Azzardo, truffa da 10mila euro ai danni del barista
Un giocatore incallito, ci si immaginava, almeno a qualcuno è fedele: a colui che gli permette, tra slot, videolottery e giochi virtuali, di passare ore nel tentativo di vincere del denaro
Un giocatore incallito, ci si immaginava, almeno a qualcuno è fedele: a colui che gli permette, tra slot, videolottery e giochi virtuali, di passare ore nel tentativo di vincere del denaro. Magari rischia di dilapidare una fortuna - se da passatempo l'amore per le macchinette diventa ossessione - magari litiga pure con i familiari.
Ma con il titolare della sala giochi di riferimento o con il barista o il tabaccaio da cui ogni giorno passa per le sue giocate, si presume che il rapporto sia idilliaco. Ma non è sempre così. Ne sa qualcosa un esercente roveretano, che si è trovato costretto a querelare un ex cliente: avrebbe trovato il modo di imbrogliarlo per non pagare le giocate. E se l'accusa reggerà all'indagine preliminare, non si può neppure parlare di spiccioli: l'ammanco è di oltre 10 mila euro. Grazie ad un giochino, per altro, che potrebbe essere stato usato anche a danno di altri.
La vicenda risale all'autunno scorso. Protagonista, un roveretano che andava a giocare regolarmente in un esercizio pubblico cittadino. Il suo passatempo preferito era il virtual Matchpoint, un gioco virtuale a cui si accede tramite schedina Sisal: si dà all'esercente la scheda compilata, che viene passata al terminale e si controlla la giocata a video. Col tempo però l'uomo si era conquistato la fiducia del titolare. Era un amico. Per questo aveva il permesso di effettuare le giocate in autonomia: solo una volta finito pagava.
Mai un sospetto aveva toccato l'esercente fino a quando ha realizzato che i conti non tornavano. Ed ha fatto una prima verifica, chiedendo alla moglie di tenere sott'occhio l'uomo. E lì è finito l'imbroglio: l'uomo è entrato una mattina di novembre, ha giocato al virtual Matchpoint, poi alla cassa ha saldato un conto da 28 euro. Peccato che le verifiche effettuate sulle schedine originali del terminale di gioco indicavano un uso corrispondente a 102 euro. Sulle prime l'uomo ha negato, parlando di un possibile errore. Poi però ha ceduto, ha ammesso l'accaduto e ha saldato l'intero importo dovuto. È stato a quel punto che l'esercente ha iniziato a fare delle verifiche attente, anche sullo storico. Ed ha capito come funzionava la presunta truffa: l'uomo azzerava il terminale di gioco, mostrando solo l'ultima giocata e pagando solo quella.

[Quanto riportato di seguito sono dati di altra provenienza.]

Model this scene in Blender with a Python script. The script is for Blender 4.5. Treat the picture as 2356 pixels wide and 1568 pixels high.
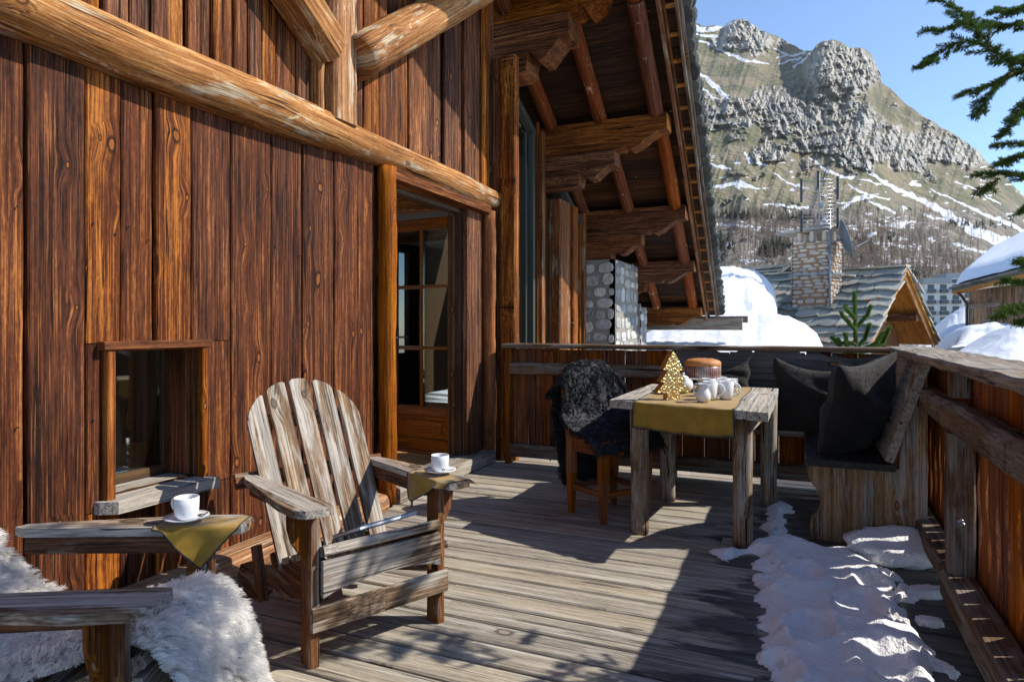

Ma ovviamente aveva un problema in caso di vincita in giocate precedenti. E quindi per incassare quelle giocate «fantasma» andava in un'altra ricevitoria, e lì riscuoteva la somma. Il gioco valeva anche al contrario: in più occasioni l'uomo si era presentato dall'esercente che ha sporto querela, per incassare somme vinte altrove. Da qui il sospetto: la truffa potrebbe coinvolgere più di un commerciante. A dirlo saranno ora le indagini.